== DATA SUPPLIED
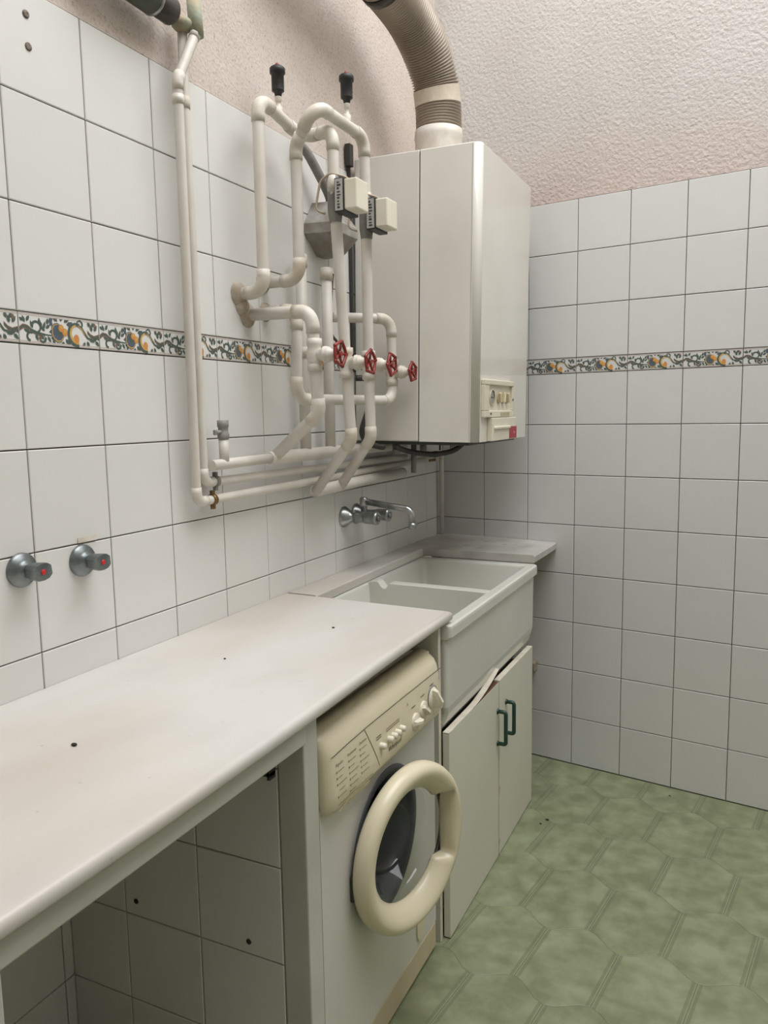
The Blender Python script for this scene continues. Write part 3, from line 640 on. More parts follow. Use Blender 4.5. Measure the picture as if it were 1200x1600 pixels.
# ------------------------------------------------------------------ sink and cabinet
sk = thing('laundry_sink', 'white ceramic double laundry sink beneath the wall mixer tap', 'sink', (0.3, -0.88, 0.6))
RZ = 0.897
def rrect(x0, x1, y0, y1, r, z, n=5, rs=None):
    out = []
    for i, (cx, cy, a0) in enumerate(((x1, y1, 0), (x0, y1, PI/2), (x0, y0, PI), (x1, y0, 1.5*PI))):
        rr = r; ox = cx-rr if i in (0, 3) else cx+rr; oy = cy-rr if i in (0, 1) else cy+rr
        for k in range(n+1): out.append((ox+rr*math.cos(a0+PI/2*k/n), oy+rr*math.sin(a0+PI/2*k/n), z))
    return out
def basin(mb, x0, x1, y0, y1, depth, dz=0.0):
    rings = [rrect(x0-.010, x1+.010, y0-.010, y1+.010, .030, RZ), rrect(x0-.004, x1+.004, y0-.004, y1+.004, .028, RZ-.002), rrect(x0, x1, y0, y1, .026, RZ-.010), rrect(x0+.012, x1-.012, y0+.012, y1-.012, .03, RZ-depth+.04), rrect(x0+.03, x1-.03, y0+.03, y1-.03, .03, RZ-depth+.008), rrect(x0+.06, x1-.06, y0+.06, y1-.06, .03, RZ-depth)]
    m = len(rings[0]); vs = [p for r in rings for p in r]; fs = []
    for a in range(len(rings)-1):
        for k in range(m): fs.append((a*m+k, a*m+(k+1) % m, (a+1)*m+(k+1) % m, (a+1)*m+k))
    fs.append(tuple(range((len(rings)-1)*m, len(rings)*m))); mb.add(vs, fs, 0, True)
    return rings[0]
SX0, SX1, SY0, SY1 = 0.055, 0.546, -1.318, -0.412
FB = (0.104, 0.506, -0.868, -0.448); NB = (0.104, 0.500, -1.295, -0.928)
bs = MB(); r1 = basin(bs, FB[0], FB[1], NB[2], FB[3], 0.23)
# rim top around both basins (bmesh triangle fill with holes)
bm = bmesh.new(); loops = []
def loop(pts):
    vv = [bm.verts.new(p) for p in pts]; return [bm.edges.new((vv[i], vv[(i+1) % len(vv)])) for i in range(len(vv))]
ro = rrect(SX0, SX1-.006, SY0, SY1, .012, RZ)
es = loop(ro)+loop(r1); bmesh.ops.triangle_fill(bm, use_beauty=True, edges=es); bs.bm(bm, 0, False)
# outer skin: rim band, apron, curved bottom
outer = [rrect(SX0, SX1-.006, SY0, SY1, .012, RZ), rrect(SX0, SX1-.001, SY0, SY1, .012, RZ-.004), rrect(SX0, SX1, SY0, SY1, .012, RZ-.010), rrect(SX0, SX1, SY0, SY1, .012, RZ-.034), rrect(SX0, SX1-.006, SY0, SY1-.003, .012, RZ-.040), rrect(SX0, SX1-.012, SY0+.003, SY1-.004, .012, RZ-.044), rrect(SX0, SX1-.014, SY0+.004, SY1-.005, .012, .665), rrect(SX0, SX1-.017, SY0+.01, SY1-.01, .012, .645), rrect(SX0, SX1-.026, SY0+.01, SY1-.01, .012, .615), rrect(SX0, SX1-.042, SY0+.01, SY1-.01, .012, .590), rrect(SX0+.02, SX1-.08, SY0+.02, SY1-.02, .012, .565), rrect(SX0+.05, SX1-.14, SY0+.04, SY1-.04, .012, .555)]
m = len(outer[0]); vs = [p for r in outer for p in r]; fs = []
for a in range(len(outer)-1):
    for k in range(m): fs.append((a*m+k, a*m+(k+1) % m, (a+1)*m+(k+1) % m, (a+1)*m+k))
fs.append(tuple(range((len(outer)-1)*m, len(outer)*m))); bs.add(vs, fs, 0, False)
so = part('basin', bs, CERAMIC, sk)
dv = MB()
# overflow dip in the divider, shown as a raised lip on both sides
lip = [(0.098, RZ+0.0005), (0.112, RZ+0.006), (0.128, RZ+0.008), (0.138, RZ+0.006), (0.147, RZ-0.006), (0.156, RZ-0.014), (0.166, RZ-0.014), (0.173, RZ-0.004), (0.180, RZ+0.004), (0.30, RZ+0.003), (0.44, RZ+0.002), (0.490, RZ+0.0008)]
polyl = lip+[(0.5165, RZ+0.0004), (0.500, RZ-0.2295), (0.108, RZ-0.2295), (0.0945, RZ+0.0004)][:4]
dv.prism(polyl, lambda u, v, w: (u, w, v), -0.918, -0.878); dvo = part('divider', dv, CERAMIC, sk)
bv = dvo.modifiers.new('bevel', 'BEVEL'); bv.width = 0.009; bv.segments = 3; bv.limit_method = 'ANGLE'
for i, (cx, cy) in enumerate(((0.3, -0.655), (0.3, -1.11))):
    q = MB(); zb = RZ-0.23; q.lathe((cx, cy, zb), (0, 0, 1), [(0.03, 0), (0.03, 0.002), (0.02, 0.003), (0.018, 0.001), (0, 0.001)], 18); part('drain', q, CHROME, sk)

cab = thing('sink_cabinet', 'low white cabinet with two doors under the laundry sink', 'cabinet', (0.27, -0.9, 0))
b = MB(); b.box(0.0, 0.5175, -1.345, -1.3285, 0.0, 0.893, 0.001); b1 = part('side_panel', b, MELAMINE, cab)
b = MB(); b.box(0.04, 0.516, -0.474, -0.458, 0.0, 0.548, 0.001); part('side_panel', b, MELAMINE, cab)
b = MB(); b.box(0.5175, 0.5195, -1.3455, -1.328, 0.0, 0.893); part('edge_strip', b, EDGE, b1)
b = MB(); b.box(0.04, 0.50, -1.328, -0.476, 0.05, 0.066, 0.001); part('bottom_shelf', b, MELAMINE, cab)
for nm, y0, y1, x0, tilt in (('a', -1.322, -0.874, 0.521, 0.006), ('b', -0.866, -0.458, 0.521, 0.0)):
    d = MB(); d.box(x0, x0+0.019, y0, y1, 0.004, 0.597, 0.0006)
    dd = part('door', d, MELAMINE, cab)
    yh = y1-0.022 if nm == 'a' else y0+0.052
    if nm == 'a': yh = -0.888
    else: yh = -0.795
    hd = MB(); X = x0+0.019
    pts, _ = fillet([(X, yh, 0.505), (X+0.028, yh, 0.505), (X+0.028, yh, 0.398), (X, yh, 0.398)], 0.007, 3)
    hd.sweep(pts, 0.0068, 8); hd.lathe((X, yh, 0.505), (1, 0, 0), [(0.009, 0), (0.009, 0.003), (0.006, 0.006)], 12); hd.lathe((X, yh, 0.398), (1, 0, 0), [(0.009, 0), (0.009, 0.003), (0.006, 0.006)], 12)
    part('handle', hd, GREENH, dd, 'dark green bow handle')
    e = MB()
    if nm == 'b': e.box(x0-0.0002, x0+0.0192, y0, y1, 0.5972, 0.5992); part('edge_strip', e, EDGE, dd)
    else:
        pts = [(y0+(y1-y0+0.004)*t, 0.5985+(0 if t < .45 else ((t-.45)/.55)**1.7*0.040)) for t in [i/14 for i in range(15)]]
        poly = pts+[(y, z+0.0016) for y, z in pts[::-1]]
        q = 15; vs = [(x0, y, z) for y, z in pts]+[(x0+0.019, y, z) for y, z in pts]+[(x0, y, z+.0018) for y, z in pts]+[(x0+0.019, y, z+.0018) for y, z in pts]; fs = []
        for k in range(14): fs += [(k, k+1, q+k+1, q+k), (2*q+k, 2*q+k+1, 3*q+k+1, 3*q+k), (q+k, q+k+1, 3*q+k+1, 3*q+k), (k, k+1, 2*q+k+1, 2*q+k)]
        fs += [(0, q, 3*q, 2*q), (q-1, 2*q-1, 4*q-1, 3*q-1)]
        e.add(vs, fs); part('edge_strip', e, EDGE, dd, 'edge strip peeling up')
        c = MB(); c.box(x0+0.0005, x0+0.0185, y0+0.2, y1-0.002, 0.5971, 0.5976); part('bare_edge', c, CHIP, dd)
    if nm == 'b':
        for z, r in ((0.226, 0.014), (0.046, 0.012)):
            c = MB(); c.prism([(y0-0.0, z-r), (y0+r*.8, z+r*.6), (y0+r*.5, z+r*1.1), (y0, z+r*.6)], lambda u, v, w: (w, u, v), x0+0.019, x0+0.0194); part('bare_patch', c, mat('bare_patch', (188, 164, 118), .8), dd)
bt = MB(); bt.box(0.06, 0.462, -0.118, -0.072, 0.385, 0.42, 0.003)
single('wooden_batten', bt, WOOD, 'short pale wooden batten on the far wall behind the cabinet', 'batten', (0.3, -0.1, 0.385))

# ------------------------------------------------------------------ boiler and flue
BW, BD, BH, TK = 0.60, 0.44, 0.925, 0.018
bo = thing('gas_boiler', 'large white wall-hung gas boiler with cream control panel', 'boiler', (0.004, -0.80, 1.367), (0, TK, 0))
b = MB(); b.box(0.0, 0.233, 0.0, BW, 0.0, BH, 0.004); part('rear_casing', b, ENAMEL2, bo)
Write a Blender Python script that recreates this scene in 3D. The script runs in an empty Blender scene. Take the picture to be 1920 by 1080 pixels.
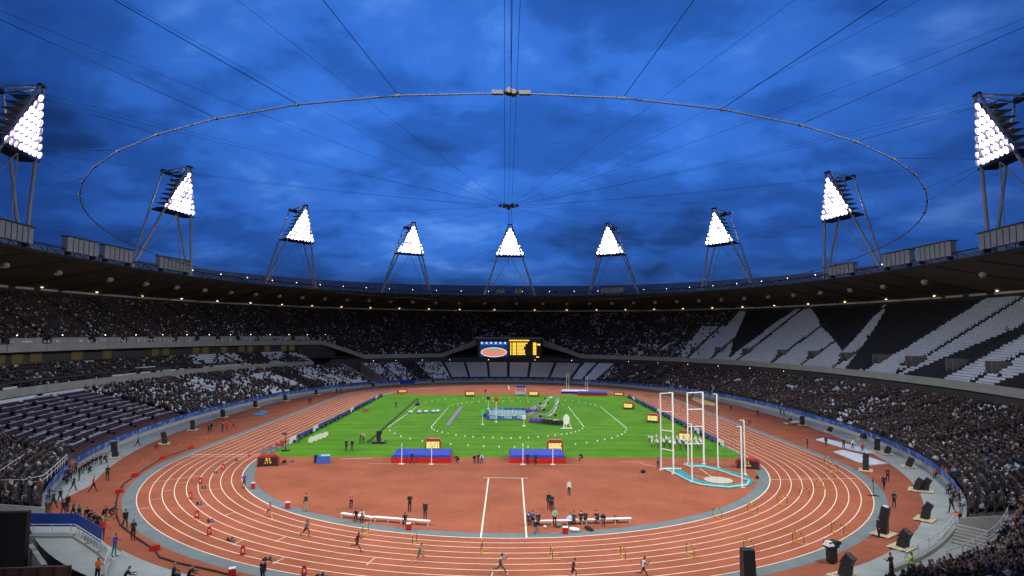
import bpy, bmesh, math, random
import numpy as np
from mathutils import Vector, Matrix
R=math.radians; PI=math.pi
rng=random.Random(7); nr=np.random.RandomState(7)
S=bpy.context.scene; COL=S.collection
# ------------------------------------------------------------------ camera
CAM=np.array([-0.658,-134.287,18.498]); YAW,PITCH,ROLL,FPX=0.0137,0.075,0.006,1122.64
def basis():
    cy,sy,cp,sp=math.cos(YAW),math.sin(YAW),math.cos(PITCH),math.sin(PITCH)
    f=np.array([sy*cp,cy*cp,sp]); r=np.array([cy,-sy,0.]); u=np.cross(r,f); c,s=math.cos(ROLL),math.sin(ROLL)
    return c*r+s*u, c*u-s*r, f
CR,CU,CF=basis()
cam=bpy.data.cameras.new('camera'); co=bpy.data.objects.new('camera',cam); COL.objects.link(co)
cam.sensor_width=36; cam.lens=36*FPX/1920; cam.clip_start=0.5; cam.clip_end=9000
co.matrix_world=Matrix(((CR[0],CU[0],-CF[0],CAM[0]),(CR[1],CU[1],-CF[1],CAM[1]),(CR[2],CU[2],-CF[2],CAM[2]),(0,0,0,1)))
S.camera=co
def G(px,py,h=0.0):            # the place on a level of height h that a point of the photograph shows
    d=(px-960)/FPX*CR-(py-540)/FPX*CU+CF; t=(h-CAM[2])/d[2]; p=CAM+t*d
    return Vector((p[0],p[1],h))
def PX(p):
    d=np.array(p,float)-CAM; z=d@CF; return 960+FPX*(d@CR)/z, 540-FPX*(d@CU)/z
# ------------------------------------------------------------------ sky, sun, exposure
W=bpy.data.worlds.new('World'); S.world=W; W.use_nodes=True
def nd(t,typ,loc=None,**k):
    n=t.nodes.new(typ)
    for a,b in k.items():
        if a in ('ins',):
            for i,v in b.items(): n.inputs[i].default_value=v
        else: setattr(n,a,b)
    return n
def ramp(t,fac,stops,interp='EASE'):
    n=t.nodes.new('ShaderNodeValToRGB'); e=n.color_ramp; e.interpolation=interp
    while len(e.elements)<len(stops): e.elements.new(0.5)
    for el,(p,c) in zip(e.elements,stops): el.position=p; el.color=(*c,1) if len(c)==3 else c
    t.links.new(fac,n.inputs[0]); return n.outputs[0]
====
» **EXERCISE DIRECTIONS**
Say how many lines above hold the word "that", giving only the count.

» **SOLUTION FOR THIS EXERCISE**
2